Il ne me reste plus qu’à partir en quête! J’ai plus qu’envie d’être happé et de voyager avec ces jeunes. Et si Electra crie au génie, moi, je fonce!

Electra 19 septembre 2016 - 9 h 37 min

Morte de rire ! Mais connaissant ton amour pour la jeunesse et ton goût pour l’Amérique, il devrait te plaire 🙂

Sandrine 19 septembre 2016 - 6 h 43 min

Ah la noirceur humaine : yabon ça ! Belle découverte on dirait, je ne sais pas de quand date ce roman en français mais il ne me semble pas en avoir déjà entendu parler.

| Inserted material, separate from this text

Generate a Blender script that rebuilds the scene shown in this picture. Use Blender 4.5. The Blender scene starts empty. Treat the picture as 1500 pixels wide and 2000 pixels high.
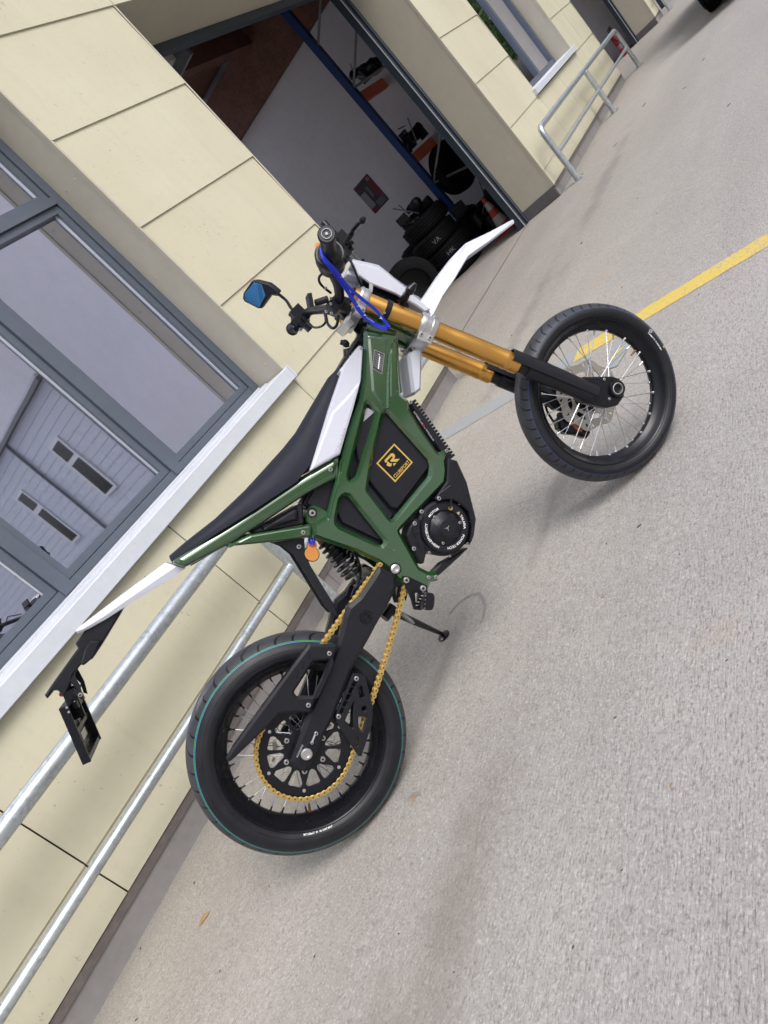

Electra 19 septembre 2016 - 9 h 41 min

Oui ! je suis assez sensible à ça et à la prose du romancier. Je l’ai effectivement croisé souvent sur les blogs, d’où mon obsession ! je ne regrette pas mon achat 🙂

Fanny 19 septembre 2016 - 7 h 03 min

J’essaie aussi de varier les thèmes mais je reviens toujours à mes premières amours: drame, secret de famille, etc!
Ce que tu dis de ce bouquin me plaît énormément! Et il faut que je me plonge dans « Yaak Valley, Montana »! ( Ce matin encore, il en était question à la radio!)

Electra 19 septembre 2016 - 9 h 42 min

Oui, on a tous des thèmes de prédilection – pareil pour moi, ce qui explique aussi pourquoi on devient exigeant 😉
Je pense qu’il te plairait beaucoup vu tes goûts littéraires – pour Yaak Valley, c’est vraiment différent sauf pour cette vision sociale de l’Amérique et des laissés pour compte.

keisha 19 septembre 2016 - 8 h 46 min

Bon, là, pas pour l’instant. Je suis dans Yaak, Montana depuis mon retour du festival (rappel, plus de 450 pages serrées en VO, et pas une écriture si classique, et des trucs pas choupis à l’intérieur) et lis autre chose en parallèle histoire de ventiler un peu.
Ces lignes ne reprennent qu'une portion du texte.